··· DATASET EXTRACT

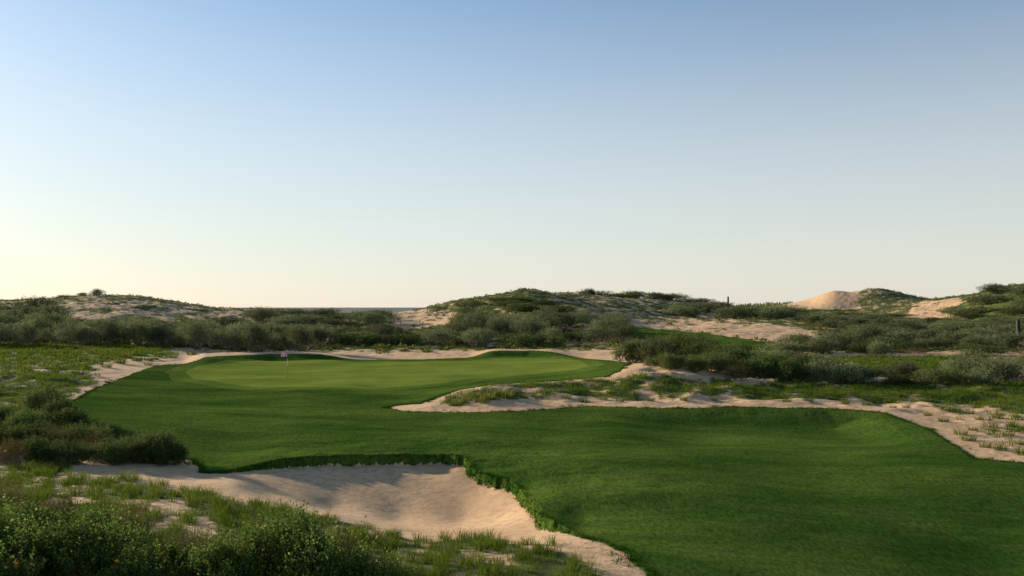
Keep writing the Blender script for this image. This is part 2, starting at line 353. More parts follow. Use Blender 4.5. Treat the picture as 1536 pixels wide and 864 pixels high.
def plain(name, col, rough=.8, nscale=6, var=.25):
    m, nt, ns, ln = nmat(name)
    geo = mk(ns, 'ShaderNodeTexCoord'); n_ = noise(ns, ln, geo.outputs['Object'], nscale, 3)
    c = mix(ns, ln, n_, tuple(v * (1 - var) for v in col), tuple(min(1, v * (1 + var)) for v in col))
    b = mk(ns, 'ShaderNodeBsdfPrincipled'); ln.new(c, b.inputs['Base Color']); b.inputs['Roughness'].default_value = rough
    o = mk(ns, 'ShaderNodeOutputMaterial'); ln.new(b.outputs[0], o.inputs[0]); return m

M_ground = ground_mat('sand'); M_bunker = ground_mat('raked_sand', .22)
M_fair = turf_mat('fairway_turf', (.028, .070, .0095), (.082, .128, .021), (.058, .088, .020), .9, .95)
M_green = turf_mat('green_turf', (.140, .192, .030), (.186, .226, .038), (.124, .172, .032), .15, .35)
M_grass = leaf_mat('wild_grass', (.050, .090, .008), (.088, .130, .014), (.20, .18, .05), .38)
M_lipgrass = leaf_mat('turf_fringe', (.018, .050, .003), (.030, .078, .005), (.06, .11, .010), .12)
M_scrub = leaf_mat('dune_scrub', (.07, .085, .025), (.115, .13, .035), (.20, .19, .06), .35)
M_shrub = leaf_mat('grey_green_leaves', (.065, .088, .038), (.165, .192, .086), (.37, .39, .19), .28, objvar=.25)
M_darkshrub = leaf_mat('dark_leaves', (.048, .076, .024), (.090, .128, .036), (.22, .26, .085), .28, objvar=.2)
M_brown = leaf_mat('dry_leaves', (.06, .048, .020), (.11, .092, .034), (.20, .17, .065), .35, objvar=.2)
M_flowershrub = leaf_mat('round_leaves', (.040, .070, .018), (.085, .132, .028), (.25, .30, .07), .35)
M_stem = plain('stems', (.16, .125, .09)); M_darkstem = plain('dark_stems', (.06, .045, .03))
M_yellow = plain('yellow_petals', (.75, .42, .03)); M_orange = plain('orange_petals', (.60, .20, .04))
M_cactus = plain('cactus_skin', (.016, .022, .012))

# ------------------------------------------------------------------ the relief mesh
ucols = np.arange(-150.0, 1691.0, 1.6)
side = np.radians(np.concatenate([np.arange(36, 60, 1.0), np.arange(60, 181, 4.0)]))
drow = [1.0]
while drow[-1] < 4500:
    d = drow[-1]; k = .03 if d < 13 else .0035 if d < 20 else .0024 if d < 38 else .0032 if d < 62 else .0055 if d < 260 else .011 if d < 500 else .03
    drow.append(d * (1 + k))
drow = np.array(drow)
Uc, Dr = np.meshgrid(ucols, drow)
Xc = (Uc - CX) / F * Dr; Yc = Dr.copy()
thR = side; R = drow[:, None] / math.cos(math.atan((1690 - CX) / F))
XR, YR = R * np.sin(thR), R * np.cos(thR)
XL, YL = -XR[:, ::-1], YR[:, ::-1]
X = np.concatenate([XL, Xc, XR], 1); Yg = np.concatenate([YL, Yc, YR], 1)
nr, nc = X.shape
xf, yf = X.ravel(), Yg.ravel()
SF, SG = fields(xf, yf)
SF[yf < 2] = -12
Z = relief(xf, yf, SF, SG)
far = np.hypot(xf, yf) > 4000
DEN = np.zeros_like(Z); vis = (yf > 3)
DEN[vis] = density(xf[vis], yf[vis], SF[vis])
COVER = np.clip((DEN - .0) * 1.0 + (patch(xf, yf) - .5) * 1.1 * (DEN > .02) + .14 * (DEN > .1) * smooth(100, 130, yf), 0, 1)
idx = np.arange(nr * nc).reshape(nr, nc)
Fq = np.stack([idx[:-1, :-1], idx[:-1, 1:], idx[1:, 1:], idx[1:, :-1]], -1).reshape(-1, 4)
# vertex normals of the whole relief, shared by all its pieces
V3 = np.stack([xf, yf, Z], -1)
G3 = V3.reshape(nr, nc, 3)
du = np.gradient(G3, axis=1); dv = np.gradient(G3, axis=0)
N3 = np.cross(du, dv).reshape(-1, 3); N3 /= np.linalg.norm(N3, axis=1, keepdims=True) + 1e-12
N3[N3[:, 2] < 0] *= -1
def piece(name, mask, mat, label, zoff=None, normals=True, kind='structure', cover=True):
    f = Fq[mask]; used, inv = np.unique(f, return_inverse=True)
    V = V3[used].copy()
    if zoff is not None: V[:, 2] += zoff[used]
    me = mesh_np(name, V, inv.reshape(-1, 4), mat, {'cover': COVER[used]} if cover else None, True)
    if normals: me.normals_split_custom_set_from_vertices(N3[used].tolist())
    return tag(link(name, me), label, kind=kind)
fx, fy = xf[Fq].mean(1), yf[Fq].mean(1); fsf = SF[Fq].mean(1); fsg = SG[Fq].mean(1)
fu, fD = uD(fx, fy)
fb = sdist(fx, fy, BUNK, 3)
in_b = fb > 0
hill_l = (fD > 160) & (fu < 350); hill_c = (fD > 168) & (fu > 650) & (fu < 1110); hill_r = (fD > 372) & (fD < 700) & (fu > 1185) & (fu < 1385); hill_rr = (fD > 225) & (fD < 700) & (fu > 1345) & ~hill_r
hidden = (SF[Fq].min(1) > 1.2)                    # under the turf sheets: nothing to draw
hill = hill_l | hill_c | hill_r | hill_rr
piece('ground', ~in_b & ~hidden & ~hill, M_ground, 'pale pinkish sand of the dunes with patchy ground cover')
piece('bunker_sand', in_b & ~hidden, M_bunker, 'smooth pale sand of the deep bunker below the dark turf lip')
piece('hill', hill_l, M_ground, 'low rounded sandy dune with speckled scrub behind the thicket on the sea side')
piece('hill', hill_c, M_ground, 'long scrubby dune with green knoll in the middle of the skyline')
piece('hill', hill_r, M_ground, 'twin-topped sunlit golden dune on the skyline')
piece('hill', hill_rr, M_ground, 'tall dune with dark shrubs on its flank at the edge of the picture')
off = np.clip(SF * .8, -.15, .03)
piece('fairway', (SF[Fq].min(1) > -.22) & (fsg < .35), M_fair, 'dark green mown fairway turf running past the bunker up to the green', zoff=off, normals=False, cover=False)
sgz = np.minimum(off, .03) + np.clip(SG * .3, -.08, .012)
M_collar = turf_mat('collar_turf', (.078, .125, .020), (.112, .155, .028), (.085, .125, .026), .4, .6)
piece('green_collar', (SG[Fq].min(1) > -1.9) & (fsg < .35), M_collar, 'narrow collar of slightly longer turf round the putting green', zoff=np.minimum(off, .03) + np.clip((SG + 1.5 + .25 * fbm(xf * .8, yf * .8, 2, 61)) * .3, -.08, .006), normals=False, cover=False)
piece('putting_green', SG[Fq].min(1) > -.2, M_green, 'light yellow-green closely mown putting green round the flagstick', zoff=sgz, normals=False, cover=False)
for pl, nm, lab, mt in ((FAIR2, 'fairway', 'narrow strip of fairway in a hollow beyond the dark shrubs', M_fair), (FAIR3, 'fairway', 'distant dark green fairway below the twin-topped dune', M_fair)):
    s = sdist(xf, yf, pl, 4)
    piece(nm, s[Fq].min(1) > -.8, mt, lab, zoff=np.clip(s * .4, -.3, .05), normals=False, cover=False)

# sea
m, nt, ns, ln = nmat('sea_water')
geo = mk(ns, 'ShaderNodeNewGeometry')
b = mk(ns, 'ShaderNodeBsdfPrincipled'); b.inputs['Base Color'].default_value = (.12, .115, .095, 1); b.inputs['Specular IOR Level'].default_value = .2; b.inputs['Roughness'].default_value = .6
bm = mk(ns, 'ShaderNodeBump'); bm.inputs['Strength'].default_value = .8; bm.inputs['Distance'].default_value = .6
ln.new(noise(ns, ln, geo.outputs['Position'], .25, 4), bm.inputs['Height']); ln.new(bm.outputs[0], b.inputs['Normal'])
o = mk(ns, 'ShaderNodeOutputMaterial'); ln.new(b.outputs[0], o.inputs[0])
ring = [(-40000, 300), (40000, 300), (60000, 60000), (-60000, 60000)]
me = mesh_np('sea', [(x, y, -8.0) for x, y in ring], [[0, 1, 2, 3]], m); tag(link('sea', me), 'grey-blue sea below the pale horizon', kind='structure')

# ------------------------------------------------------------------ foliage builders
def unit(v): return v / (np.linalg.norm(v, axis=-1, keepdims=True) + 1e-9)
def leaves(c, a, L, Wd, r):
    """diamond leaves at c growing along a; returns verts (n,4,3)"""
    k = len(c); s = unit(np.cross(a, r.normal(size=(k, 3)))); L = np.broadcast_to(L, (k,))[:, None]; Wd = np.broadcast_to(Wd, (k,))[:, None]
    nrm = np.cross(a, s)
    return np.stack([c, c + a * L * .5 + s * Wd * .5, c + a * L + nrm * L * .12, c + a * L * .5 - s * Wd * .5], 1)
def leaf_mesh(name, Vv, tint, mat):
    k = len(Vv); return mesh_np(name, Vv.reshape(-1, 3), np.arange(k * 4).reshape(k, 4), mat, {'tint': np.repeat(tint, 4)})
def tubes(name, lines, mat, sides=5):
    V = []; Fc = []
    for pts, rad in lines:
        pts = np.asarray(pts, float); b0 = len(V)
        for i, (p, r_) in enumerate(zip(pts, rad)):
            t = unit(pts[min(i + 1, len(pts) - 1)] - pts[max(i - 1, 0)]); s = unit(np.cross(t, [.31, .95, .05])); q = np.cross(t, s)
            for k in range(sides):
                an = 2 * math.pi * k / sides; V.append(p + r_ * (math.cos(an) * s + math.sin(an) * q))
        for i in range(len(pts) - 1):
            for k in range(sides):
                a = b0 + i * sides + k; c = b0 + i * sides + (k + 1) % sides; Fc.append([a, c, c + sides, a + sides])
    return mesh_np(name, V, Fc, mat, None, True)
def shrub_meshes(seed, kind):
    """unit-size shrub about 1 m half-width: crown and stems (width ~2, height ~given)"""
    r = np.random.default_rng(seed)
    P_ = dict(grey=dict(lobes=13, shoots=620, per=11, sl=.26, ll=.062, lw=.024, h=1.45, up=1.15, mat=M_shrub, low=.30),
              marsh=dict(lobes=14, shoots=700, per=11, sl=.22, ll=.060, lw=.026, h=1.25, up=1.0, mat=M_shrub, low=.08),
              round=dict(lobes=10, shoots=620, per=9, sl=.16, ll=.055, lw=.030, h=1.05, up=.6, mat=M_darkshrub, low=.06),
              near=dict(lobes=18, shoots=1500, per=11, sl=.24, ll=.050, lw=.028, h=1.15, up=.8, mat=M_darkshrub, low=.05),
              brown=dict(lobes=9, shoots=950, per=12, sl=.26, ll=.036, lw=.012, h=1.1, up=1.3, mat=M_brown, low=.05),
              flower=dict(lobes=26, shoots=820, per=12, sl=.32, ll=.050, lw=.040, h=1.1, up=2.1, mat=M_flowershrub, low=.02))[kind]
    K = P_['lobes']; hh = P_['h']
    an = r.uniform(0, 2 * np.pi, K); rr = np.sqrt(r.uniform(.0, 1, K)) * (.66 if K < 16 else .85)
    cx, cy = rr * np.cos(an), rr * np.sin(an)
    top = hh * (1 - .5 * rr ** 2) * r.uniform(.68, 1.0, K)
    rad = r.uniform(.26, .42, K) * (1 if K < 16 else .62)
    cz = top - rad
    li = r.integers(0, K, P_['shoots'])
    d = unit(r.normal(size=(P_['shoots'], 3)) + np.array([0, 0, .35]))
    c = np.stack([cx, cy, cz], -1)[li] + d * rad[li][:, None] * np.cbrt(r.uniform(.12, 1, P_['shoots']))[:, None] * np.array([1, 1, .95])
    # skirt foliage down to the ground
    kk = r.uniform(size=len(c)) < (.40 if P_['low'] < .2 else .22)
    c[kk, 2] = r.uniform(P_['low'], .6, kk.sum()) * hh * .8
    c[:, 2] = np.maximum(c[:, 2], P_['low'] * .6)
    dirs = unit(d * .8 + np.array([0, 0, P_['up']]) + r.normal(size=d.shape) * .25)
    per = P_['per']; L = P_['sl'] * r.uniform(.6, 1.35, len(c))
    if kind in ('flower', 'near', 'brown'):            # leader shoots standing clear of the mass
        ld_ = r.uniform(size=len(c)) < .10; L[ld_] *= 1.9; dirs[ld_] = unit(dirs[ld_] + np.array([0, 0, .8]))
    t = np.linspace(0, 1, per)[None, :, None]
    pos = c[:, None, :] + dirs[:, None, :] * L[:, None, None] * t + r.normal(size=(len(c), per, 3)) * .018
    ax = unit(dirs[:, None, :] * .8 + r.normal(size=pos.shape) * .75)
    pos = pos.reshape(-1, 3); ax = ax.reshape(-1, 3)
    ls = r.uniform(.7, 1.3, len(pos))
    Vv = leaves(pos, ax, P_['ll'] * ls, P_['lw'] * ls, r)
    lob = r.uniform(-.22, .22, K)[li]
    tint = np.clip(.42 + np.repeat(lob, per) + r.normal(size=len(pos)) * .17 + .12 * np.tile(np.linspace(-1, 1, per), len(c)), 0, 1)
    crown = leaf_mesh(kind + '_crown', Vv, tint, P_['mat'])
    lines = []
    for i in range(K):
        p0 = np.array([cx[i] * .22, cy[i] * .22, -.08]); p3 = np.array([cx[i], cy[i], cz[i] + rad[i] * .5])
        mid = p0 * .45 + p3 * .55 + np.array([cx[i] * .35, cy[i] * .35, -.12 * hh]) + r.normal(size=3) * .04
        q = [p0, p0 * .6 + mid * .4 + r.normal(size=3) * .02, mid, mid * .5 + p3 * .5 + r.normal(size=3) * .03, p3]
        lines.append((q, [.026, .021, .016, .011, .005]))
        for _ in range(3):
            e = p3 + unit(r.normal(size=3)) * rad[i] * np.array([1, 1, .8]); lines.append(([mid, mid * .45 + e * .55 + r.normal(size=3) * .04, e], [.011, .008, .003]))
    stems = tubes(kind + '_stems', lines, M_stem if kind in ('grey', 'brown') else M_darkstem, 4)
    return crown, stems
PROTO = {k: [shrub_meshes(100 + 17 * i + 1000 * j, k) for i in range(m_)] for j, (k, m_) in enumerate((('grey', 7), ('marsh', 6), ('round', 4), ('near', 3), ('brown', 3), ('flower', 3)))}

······

WHAT TO PRODUCE:
Repeat only the lines from the beginning of the material through the line containing "o.inputs[0]); return m", both ends kept, leaving pictures out.

EXERCISE RESULT:
Keep writing the Blender script for this image. This is part 2, starting at line 353. More parts follow. Use Blender 4.5. Treat the picture as 1536 pixels wide and 864 pixels high.
def plain(name, col, rough=.8, nscale=6, var=.25):
    m, nt, ns, ln = nmat(name)
    geo = mk(ns, 'ShaderNodeTexCoord'); n_ = noise(ns, ln, geo.outputs['Object'], nscale, 3)
    c = mix(ns, ln, n_, tuple(v * (1 - var) for v in col), tuple(min(1, v * (1 + var)) for v in col))
    b = mk(ns, 'ShaderNodeBsdfPrincipled'); ln.new(c, b.inputs['Base Color']); b.inputs['Roughness'].default_value = rough
    o = mk(ns, 'ShaderNodeOutputMaterial'); ln.new(b.outputs[0], o.inputs[0]); return m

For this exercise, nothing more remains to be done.